「嘘も武略」と考える光秀だからこそ主君・信長を討った
ところでなぜ光秀は、本能寺の変を起こしたのだろうか?
光秀は「武略」の人であった。
【意訳】
明智光秀は言った。「『仏の嘘を方便、武士の嘘を武略という。土民・百姓はかわいいものだ』というのは名言である」。
(『老人雑話』巻下)
また、フロイスも光秀のことを「裏切りや密会を好み、刑を科するに残酷で、独裁的でもあったが、己れを偽装するのに抜け目がなく、戦争においては謀略を得意とし、忍耐力に富み、計略と策謀の達人であった」と述べている。他人の隙を探し出して、不意を喰らわせ、自分の利益を得るのが得意だったのだろう。
信長は策略家というより人任せ運任せで隙だらけ
かたや信長は人任せ運任せのところがあった。冒険的で上手くいけば大成功だが、悪くすると臨機応変すぎて大失敗することも度々あった。
成功例では、少数の兵で大人数の今川軍を相手に戦いを制した桶狭間合戦。また織田軍は鉄炮や布陣地を入念に準備していたが、兵粮が整わず、長期戦は不可能だった。ところが武田勝頼が撤退せずに前に出てくれたおかげで短期決戦を挑むことができ、戦果を得られた長篠合戦。どちらも少し運が悪ければ敗北したかもしれない薄氷の勝利であった。
失敗例では、妹を嫁がせて北近江を委ねていた浅井長政を盲信して越前に攻め入ったがため、窮地に陥った越前討伐と金ヶ崎合戦。足軽に撃ち混じり、最前線に飛び出たため、足に銃弾を受けて負傷した天王寺合戦。これらは信長の油断と過信が大きな痛手を招いたものである。

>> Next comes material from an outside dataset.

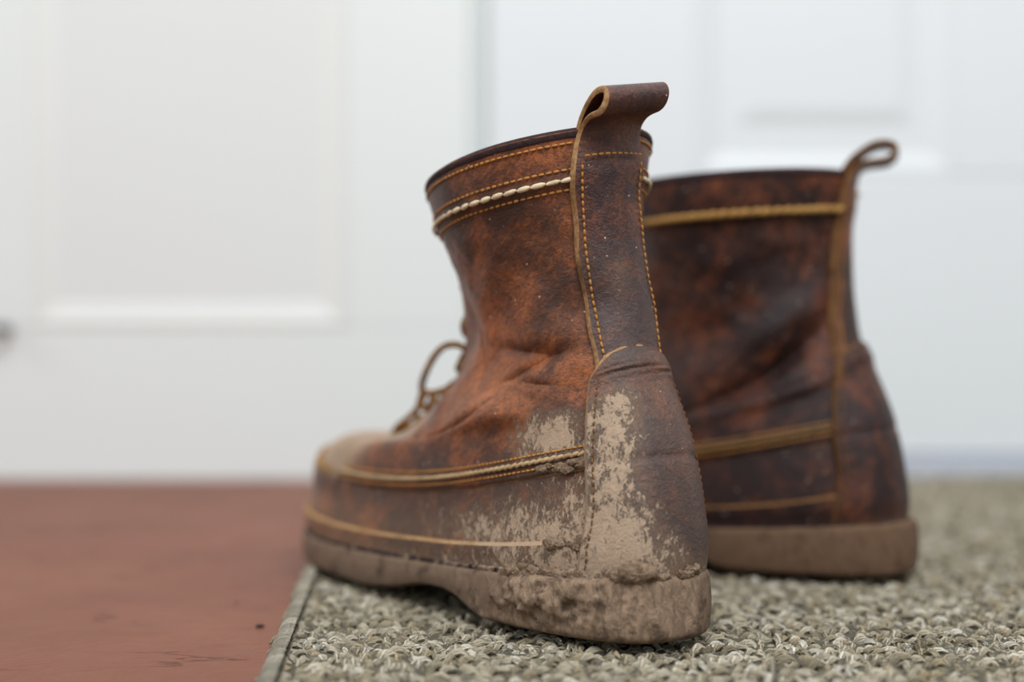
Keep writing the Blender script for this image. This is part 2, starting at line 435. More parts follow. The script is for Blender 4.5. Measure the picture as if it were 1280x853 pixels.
def sole_mat(name, clean, muddy, spot):
    s = NT(name); v = s.obj(); md = s.attr('mud')
    n = s.noise(v, 55, 8, .65, .6); n2 = s.noise(s.obj((1, 1, .5)), 260, 7, .7, .8); n3 = s.noise(v, 120, 6, .6)
    base = s.mix(n2, tuple(c * .55 for c in clean), tuple(min(1, c * 1.35) for c in clean))
    mf = s.math('SUBTRACT', md, n); mask = s.sstep(mf, -.10, .06)
    mc = s.mix(s.sstep(n2, .33, .66), tuple(c * .55 for c in muddy), tuple(min(1, c * 1.2) for c in muddy))
    col = s.mix(mask, base, mc)
    col = s.mix(s.math('MULTIPLY', s.sstep(n3, .52, .66), .7), col, spot)
    b = s.bump(n2, .9, .0014); b = s.bump(s.noise(v, 900, 4, .7), .5, .0006, b)
    return s.out(col, .82, b, .2)
SOLE_NEAR = sole_mat('muddy_crepe_rubber', (.205, .138, .094), (.31, .215, .145), (.060, .036, .027))
SOLE_FAR = sole_mat('dusty_crepe_rubber', (.165, .098, .060), (.23, .145, .090), (.10, .055, .034))
def mud_mat():
    s = NT('dried_mud'); v = s.obj(); n = s.noise(v, 380, 7, .7, .4); n2 = s.noise(v, 90, 4)
    c = s.mix(s.sstep(n, .3, .7), (.15, .095, .062), (.42, .305, .21)); c = s.mix(s.sstep(n2, .5, .7), c, (.20, .135, .09))
    b = s.bump(n, 1.0, .0016); return s.out(c, .95, b, .1)
DRY_MUD = mud_mat()

def white_paint(name, c):
    s = NT(name); v = s.obj(); n = s.noise(v, 6, 3); n2 = s.noise(v, 160, 3)
    return s.out(s.mix(n, tuple(x * .975 for x in c), c), .38, s.bump(n2, .04, .001), .4)
PAINT = white_paint('white_gloss_paint', (.785, .825, .815))
PAINT_WARM = white_paint('cream_white_paint', (.795, .815, .795))
PAINT_PANEL = white_paint('soft_white_panel_paint', (.765, .79, .78))
PAINT_DOOR = white_paint('cool_white_door_paint', (.775, .81, .83))
PAINT_SILL = white_paint('pale_blue_grey_sill', (.56, .60, .68))
def floor_mat():
    s = NT('red_painted_concrete'); v = s.obj()
    n = s.noise(v, 9, 6, .6); n2 = s.noise(v, 130, 6, .65); n3 = s.noise(v, 38, 5, .6, .8)
    c = s.ramp(n, [(.3, (.185, .064, .035)), (.52, (.215, .077, .043)), (.75, (.255, .096, .055))])
    c = s.mix(s.math('MULTIPLY', s.sstep(n2, .45, .7), .35), c, (.25, .10, .062))
    c = s.mix(s.math('MULTIPLY', s.sstep(n3, .58, .72), .4), c, (.13, .042, .026))
    cv = s.obj((1, 2.6, 1), (0, 0, .25))
    cr = s.math('ABSOLUTE', s.math('SUBTRACT', s.noise(cv, 10, 5, .55, .7), .5))
    crack = s.math('MULTIPLY', s.math('SUBTRACT', 1.0, s.sstep(cr, 0, .012)), s.sstep(s.noise(v, 14, 2), .48, .6))
    c = s.mix(s.math('MULTIPLY', crack, .35), c, (.10, .032, .022))
    b = s.bump(n3, .35, .003); b = s.bump(n2, .3, .0008, b); b = s.bump(s.math('MULTIPLY', crack, -1.0), .8, .0016, b)
    rough = s.math('ADD', .36, s.math('MULTIPLY', n2, .22))
    return s.out(c, rough, b, .13)
FLOOR = floor_mat()
def yarn_mat():
    s = NT('grey_beige_yarn')
    a = s.n('ShaderNodeAttribute', attribute_name='tint'); uvn = s.n('ShaderNodeUVMap'); sx = s.n('ShaderNodeSeparateXYZ'); s.l(uvn.outputs[0], sx.inputs[0])
    ph = s.math('ADD', s.math('MULTIPLY', sx.outputs[0], 9.0), s.math('MULTIPLY', sx.outputs[1], 18.85))
    ply = s.math('ADD', .5, s.math('MULTIPLY', s.math('SINE', ph), .5))
    n = s.noise(s.obj(), 1400, 3, .7); n2 = s.noise(s.obj(), 22, 4, .6)
    c = s.mix(s.math('MULTIPLY', s.math('SUBTRACT', 1.0, ply), .35), a.outputs['Color'], (.14, .125, .085))
    c = s.mix(s.math('MULTIPLY', s.sstep(n, .55, .8), .35), c, (.62, .59, .50))
    c = s.mix(s.math('MULTIPLY', s.sstep(n2, .5, .7), .35), c, (.30, .265, .175))
    b = s.bump(ply, 1.0, .0010); b = s.bump(n, .8, .0006, b)
    return s.out(c, .9, b, .15)
YARN = yarn_mat()
BACKING = NT('dark_rug_backing').out((.10, .09, .062), .95)
DARKWOOD = NT('dark_brown_wood').out((.05, .022, .015), .5)

# ------------------------------------------------------------------ the setting
FZ0 = -.0102
tag(box('floor', -3, 3, -2.5, 1.36, FZ0 - .06, FZ0, FLOOR), kind='structure')
WY = 1.214
def framed(parent, x0, x1, z0, z1, wb, depth, y, mat_b, mat_p, proud=0.0, name='panel', z_open=False):
    """bevelled moulding running round a recessed panel; the panel sits depth behind y"""
    o = [(x0, z0), (x1, z0), (x1, z1), (x0, z1)]; i = [(x0 + wb, z0 + wb), (x1 - wb, z0 + wb), (x1 - wb, z1 - wb), (x0 + wb, z1 - wb)]
    lines = []
    prof = [(0, 0.0), (.12, -proud), (.35, -proud), (.55, depth * .35), (.8, depth * .55), (1.0, depth)]
    for k in range(4):
        V = []; k2 = (k + 1) % 4
        for f, d in prof:
            for c in (k, k2):
                V.append((o[c][0] + (i[c][0] - o[c][0]) * f, y + d, o[c][1] + (i[c][1] - o[c][1]) * f))
        for c in (k, k2):
            V.append((i[c][0], y + depth + .004, i[c][1]))
        for c in (k, k2):
            V.append((o[c][0], y + depth + .004, o[c][1]))
        n = len(V) // 2
        F = [(2 * q, 2 * q + 1, 2 * ((q + 1) % n) + 1, 2 * ((q + 1) % n)) for q in range(n)]
        F += [tuple(2 * q for q in range(n))[::-1], tuple(2 * q + 1 for q in range(n))]
        mesh_obj('moulding', V, F, mat_b, parent, smooth=False)
    box(name, x0 + wb - .001, x1 - wb + .001, y + depth, y + depth + .012, z0 + wb - .001, z1 - wb + .001, mat_p, parent)
# left: white panelled wall; right: white panelled door
wall = tag(box('wall_back', -3, 3, WY + .03, WY + .12, FZ0, 2.4, PAINT), kind='structure')
wl = wall
XS = [-.4105, -.141]
box('bottom_rail', -1.6, -.0365, WY, WY + .03, FZ0, .119, PAINT, wl, .0015)
box('stile', XS[1], -.0365, WY, WY + .03, .1192, 2.3, PAINT, wl, .0015)
box('stile', -.52, XS[0], WY, WY + .03, .1192, 2.3, PAINT, wl, .0015)
box('stile', -1.6, -.795, WY, WY + .03, .1192, 2.3, PAINT, wl, .0015)
framed(wl, XS[0], XS[1], .1192, 2.2, .022, .003, WY, PAINT_WARM, PAINT_PANEL, proud=.0012)
framed(wl, -.795, -.52, .1192, 2.2, .022, .003, WY, PAINT_WARM, PAINT_PANEL, proud=.0012)
box('seam_strip', -.0362, -.0198, WY + .024, WY + .0295, .0126, 2.05, PAINT, wl)
box('top_rail', XS[0], XS[1], WY, WY + .03, 2.2002, 2.3, PAINT, wl, .0015)
dr = tag(box('door_1', -.0195, .80, WY + .018, WY + .029, .0125, 2.05, PAINT_DOOR), kind='structure')
DX0, DX1, DX2, DX3 = .158, .376, .48, .70
box('stile', -.0195, DX0, WY, WY + .018, .0125, 2.05, PAINT_DOOR, dr, .002)
box('stile', DX1, DX2, WY, WY + .018, .2505, 1.93, PAINT_DOOR, dr, .002)
box('stile', DX3, .80, WY, WY + .018, .0125, 2.05, PAINT_DOOR, dr, .002)
box('bottom_rail', DX0, DX3, WY, WY + .018, .0125, .2502, PAINT_DOOR, dr, .002)
box('top_rail', DX0, DX3, WY, WY + .018, 1.932, 2.05, PAINT_DOOR, dr, .002)
for (a, b_) in ((DX0, DX1), (DX2, DX3)):
    framed(dr, a, b_, .2505, 1.93, .018, .0042, WY, PAINT_DOOR, PAINT_DOOR, proud=.0)
    x0, x1, z0 = a + .034, b_ - .034, .294
    V = [(x0, WY + .0040, z0), (x1, WY + .0040, z0), (x1, WY + .0040, 1.88), (x0, WY + .0040, 1.88)]
    w = .012; V += [(x0 + w, WY + .0015, z0 + w), (x1 - w, WY + .0015, z0 + w), (x1 - w, WY + .0015, 1.88 - w), (x0 + w, WY + .0015, 1.88 - w)]
    mesh_obj('raised_field', V, [(4, 5, 6, 7), (0, 1, 5, 4), (1, 2, 6, 5), (2, 3, 7, 6), (3, 0, 4, 7), (3, 2, 1, 0)], PAINT_DOOR, dr, smooth=False)
tag(box('trim_1', -.0355, .82, WY - .006, WY + .03, FZ0, .0105, PAINT_SILL, None, .002), kind='structure')
dk = tag(empty('wall_stop', (-.4305, WY, .1185)), 'small dark brown stop on the white panelling at the left edge', 'wall stop')
V, F = pellet(9, 14); mesh_obj('stop_pad', np.stack([V[:, 1] * .006, -.016 + V[:, 0] * .010, V[:, 2] * .0045], -1), F, DARKWOOD, dk)
tube('stop_post', [(0, .0, 0), (0, -.010, 0)], .004, DARKWOOD, dk, 10)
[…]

比較すると、信長は隙だらけで、かたや光秀は隙を見つけたらそこへすかさずつけ入る達人であったと言えるだろう。
本能寺に入った信長も、ここでまさか光秀が裏切るとは想像もしていなかった。もし無防備な信長を今ここで襲ったら、光秀は非難轟々となって味方など得られない。信長はこの合理的判断――光秀ほどの人物ならそんなバカなことはしないという解釈――が無意識のうちにあって、本能寺で眠りについていたのだろう。